Quote:
Originally Posted by cinek
Can I use storyboard instead of the empty application templete - or are storyboards just for simple applications?
|
Storyboards are a totally different way of managing the UI in your application. Instead of having separate XIB files for each view controller, you have a storyboard file that contains the definitions of ALL the view controllers and other objects in your application. Instead of using methods like initWithNibName, there are new storyboard methods to instantiate objects out of the storyboard. (Your app
can have more than one storyboard file, but that's uncommon.)
You can create applications of any complexity using storyboards, from single-view apps to apps with dozens of different view controllers and lots of fancy transitions.

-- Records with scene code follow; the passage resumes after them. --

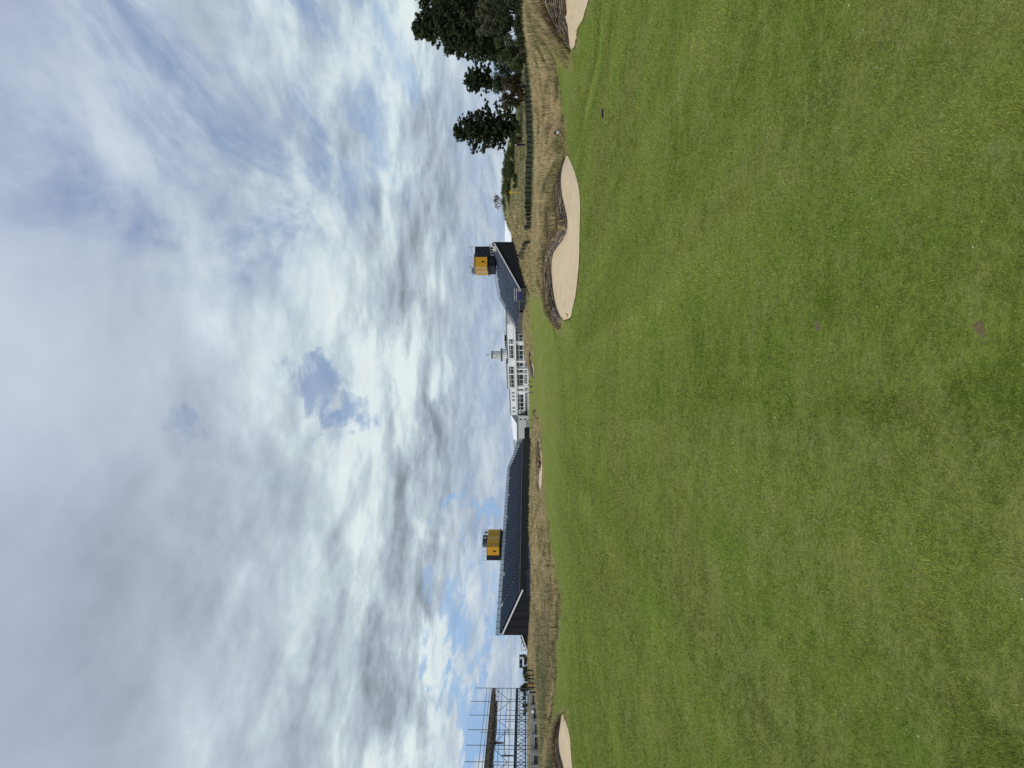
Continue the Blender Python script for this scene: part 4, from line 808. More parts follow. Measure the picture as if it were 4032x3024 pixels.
# ------------------------------------------------------------------ scaffolding on the left
sf = thing('scaffold_frame', 'half-built scaffolding grandstand frame with brown decks at the left edge', 'scaffolding', (-51, 114, 0))
py_ = [2709, 2761.5, 2815.6, 2873, 2934, 2999, 3066, 3135]; tops = [1872, 1855, 1848, 1842, 1836, 1830, 1824, 1818]
Dp = [125, 120.5, 116, 112, 108, 104, 100.4, 97]; line = []
for y, t, D in zip(py_, tops, Dp):
    q = PY(y, t, D); g = hz_(q.x, q.y); line.append((Vector((q.x, q.y, g)), q.z)); mb = MB(); mb.tube((q.x, q.y, g - .2), (q.x, q.y, q.z), .055, .055, 6); mb.build('standard_pole', 'galv', sf)
inw = Vector((-1, -.05, 0)).normalized(); Z = lambda q, z: Vector((q.x, q.y, z))
ztop = [PY(y, v, D).z for y, v, D in zip(py_, (1934, 1932, 1930, 1927, 1924, 1919, 1917, 1916), Dp)]
for i in range(len(line) - 1):
    a, b = line[i][0], line[i + 1][0]; a = Vector((a.x, a.y, 0)); b = Vector((b.x, b.y, 0))
    for z in (1.85, 3.15, 4.1, 4.75, 5.6, 7.6, 8.1): mb = MB(); mb.tube(Z(a, z), Z(b, z), .04); mb.build('ledger', 'galv', sf)
    for (z0, z1) in ((4.2, 6.8), (0.4, 3.0)): mb = MB(); mb.tube(Z(a, z0 if i % 2 else z1), Z(b, z1 if i % 2 else z0), .04); mb.build('brace', 'galv', sf)
    for z in (1.85, 3.2, 6.9):        # cross tubes and inner row
        mb = MB(); mb.tube(Z(a, z), Z(a + inw * 5, z), .04); mb.build('transom', 'galv', sf)
    # decks as boards, each board its own piece
    for k in range(7):
        o = inw * (k * .72); mb = MB(); zt0 = 7.25 + k * .07; mb.add([Z(a + o, zt0), Z(b + o, zt0 - .02), Z(b + o + inw * .66, zt0), Z(a + o + inw * .66, zt0), Z(a + o, zt0 + .09), Z(b + o, zt0 + .07), Z(b + o + inw * .66, zt0 + .09), Z(a + o + inw * .66, zt0 + .09)], [(0, 3, 2, 1), (4, 5, 6, 7), (0, 1, 5, 4), (1, 2, 6, 5), (2, 3, 7, 6), (3, 0, 4, 7)]); mb.build('deck_board', 'brown', sf)
    for k in range(4):
        o = inw * (k * 1.25); mb = MB(); mb.obox(Z(a + o, 3.2), (b - a), inw * 1.2, (0, 0, .12)); mb.build('deck_board', 'black', sf)
    mb = MB(); mb.obox(Z(a, 6.78), (b - a), inw * .12, (0, 0, .42)); mb.build('edge_beam', 'brown', sf)
    for k in range(1, 6):
        mb = MB(); mb.obox(Z(a + inw * k, 6.5 + random.uniform(-.15, .15)), (b - a), inw * .14, (0, 0, random.uniform(.2, .45))); mb.build('ladder_beam', random.choice(('brown', 'brown', 'deck')), sf)
    for k in range(6):
        p0 = a + (b - a) * (k + .5) / 6; mb = MB(); mb.bar(Z(p0, 6.72), Z(p0 + inw * 5, 6.95), .09, .12); mb.build('joist', random.choice(('brown', 'deck', 'galv')), sf)
    mb = MB(); mb.obox(Z(a, 2.98), (b - a), inw * .12, (0, 0, .42)); mb.build('edge_beam', 'black', sf)
    mb = MB(); mb.obox(Z(a, 1.72), (b - a), inw * .12, (0, 0, .14)); mb.build('edge_beam', 'black', sf)
    # lattice between the lower beams and under the upper deck
    n = 4
    for k in range(n):
        p0, p1 = a + (b - a) * k / n, a + (b - a) * (k + 1) / n; mb = MB(); mb.tube(Z(p0, 1.85), Z(p1, 2.95), .035); mb.tube(Z(p0, 2.95), Z(p1, 1.85), .035); mb.build('lattice', 'dark', sf)
    for k in range(3):
        p0, p1 = a + (b - a) * k / 3, a + (b - a) * (k + 1) / 3; mb = MB(); mb.tube(Z(p0, 6.8), Z(p1, 6.15), .035); mb.tube(Z(p1, 6.15), Z(p1, 6.8), .035); mb.build('truss_web', 'galv', sf)
    mb = MB(); mb.tube(Z(a, 6.15), Z(b, 6.15), .045); mb.build('truss_chord', 'galv', sf)
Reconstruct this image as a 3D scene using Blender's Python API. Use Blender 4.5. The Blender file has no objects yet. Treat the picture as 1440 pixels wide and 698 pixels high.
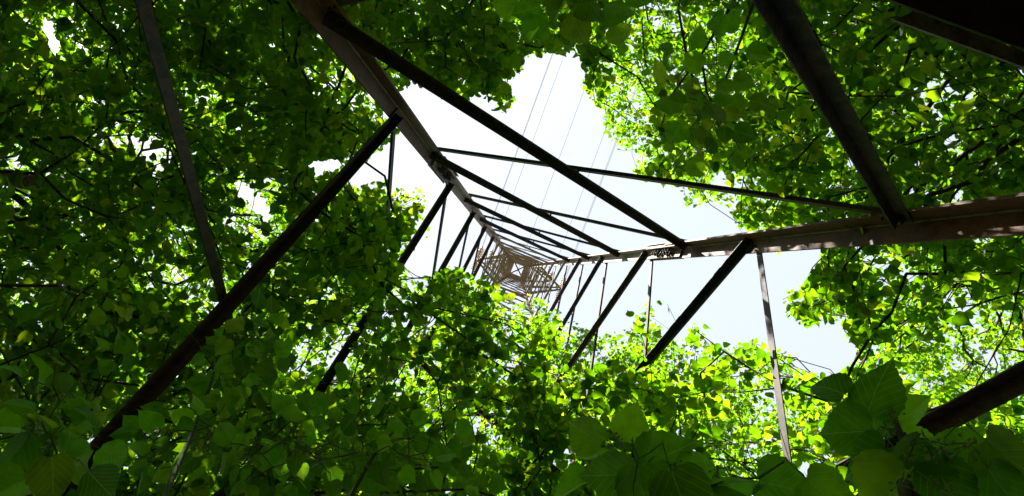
import bpy, math, random
import numpy as np
from mathutils import Vector, Matrix
random.seed(7)
rng = np.random.default_rng(11)
scene = bpy.context.scene
COL = scene.collection

# ------------------------------------------------------------------ camera
F = 970.65                      # focal length in photo pixels (photo 1440 px wide)
SC = 2.0                        # metres per calibration unit
EYE = 1.6                       # camera height
R = np.array([[0.93858289, -0.34489404, 0.01050034],
              [0.34496883, 0.93859254, -0.00636837],
              [-0.00765913, 0.00959953, 0.99992459]])
CAMP = np.array([-0.12533798 * SC, -0.43769055 * SC, EYE])
cam_data = bpy.data.cameras.new("camera")
cam_data.sensor_width = 36.0
cam_data.lens = F / 1440 * 36
cam_data.clip_start = 0.05
cam_data.clip_end = 3000
cam = bpy.data.objects.new("camera", cam_data)
COL.objects.link(cam)
cam.matrix_world = Matrix((
    (R[0, 0], -R[1, 0], -R[2, 0], CAMP[0]),
    (R[0, 1], -R[1, 1], -R[2, 1], CAMP[1]),
    (R[0, 2], -R[1, 2], -R[2, 2], CAMP[2]),
    (0, 0, 0, 1)))
scene.camera = cam

# ------------------------------------------------------------------ sky and sun
SUN_ZEN = 36.0                                   # degrees from the zenith
sx, sy = -0.90, -0.44
sdir = Vector((sx * math.sin(math.radians(SUN_ZEN)), sy * math.sin(math.radians(SUN_ZEN)), math.cos(math.radians(SUN_ZEN)))).normalized()
world = bpy.data.worlds.new("World")
scene.world = world
world.use_nodes = True
wn = world.node_tree
wn.nodes.clear()
w_out = wn.nodes.new("ShaderNodeOutputWorld")
w_bg = wn.nodes.new("ShaderNodeBackground")
w_sky = wn.nodes.new("ShaderNodeTexSky")
w_sky.sky_type = 'NISHITA'
w_sky.sun_disc = False
w_sky.sun_elevation = math.radians(90 - SUN_ZEN)
w_sky.sun_rotation = math.atan2(sdir.x, sdir.y)
w_sky.altitude = 100
w_sky.air_density = 1.0
w_sky.dust_density = 4.0
w_sky.ozone_density = 1.0
w_mix = wn.nodes.new("ShaderNodeMixRGB")         # thin bright summer haze veiling the blue
w_mix.inputs[0].default_value = 0.80
w_mix.inputs[2].default_value = (4.25, 4.65, 5.40, 1)
wn.links.new(w_sky.outputs[0], w_mix.inputs[1])
wn.links.new(w_mix.outputs[0], w_bg.inputs[0])
w_bg.inputs[1].default_value = 0.050
wn.links.new(w_bg.outputs[0], w_out.inputs[0])
sun_data = bpy.data.lights.new("sun", 'SUN')
sun_data.energy = 5.0
sun_data.angle = math.radians(0.5)
sun_data.color = (1.0, 0.95, 0.86)
sun = bpy.data.objects.new("sun", sun_data)
COL.objects.link(sun)
sun.rotation_euler = sdir.to_track_quat('Z', 'Y').to_euler()
sun.location = (0, 0, 30)
vs = scene.view_settings
vs.view_transform = 'Standard'
vs.look = 'None'
vs.exposure = 2.25
vs.gamma = 1.0
vs.use_curve_mapping = False
scene.cycles.max_bounces = 4
scene.cycles.diffuse_bounces = 2
scene.cycles.transmission_bounces = 3
scene.cycles.use_denoising = True


# ------------------------------------------------------------------ helpers
def at(u, v, d):
    """photo pixel and distance along the view axis -> a point of the place"""
    q = np.array([(u - 720) / F * d, (v - 349) / F * d, d])
    return CAMP + R.T @ q


def to_px(P):
    q = (np.asarray(P) - CAMP) @ R.T
    z = np.where(np.abs(q[..., 2]) < 1e-4, 1e-4, q[..., 2])
    return 720 + F * q[..., 0] / z, 349 + F * q[..., 1] / z, q[..., 2]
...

Storyboards allow you to create transitions between the different view controllers in your application graphically, without having to write any code. They also enable you to do some other cool tricks like creating static table views and custom cell layouts that make common UI tricks easy.
Storyboards only work in iOS >= 5.0, however. If you want to support older OS versions, you can't use them.
Our company is still getting the hang of storyboards. Overall I like them, but there are some things I still don't understand completely. For example, with XIB files, it's pretty easy to have your view controllers be created at launch-time, and persist for the life of your application. The views might get unloaded in a low memory situation, but the view controllers themselves stick around, and can save state data, so they remember how the user left them.
I haven't figured out how to do that with Storyboards however. The Storyboard-based calls to invoke a view controller always seem to create a new instance of the view controller.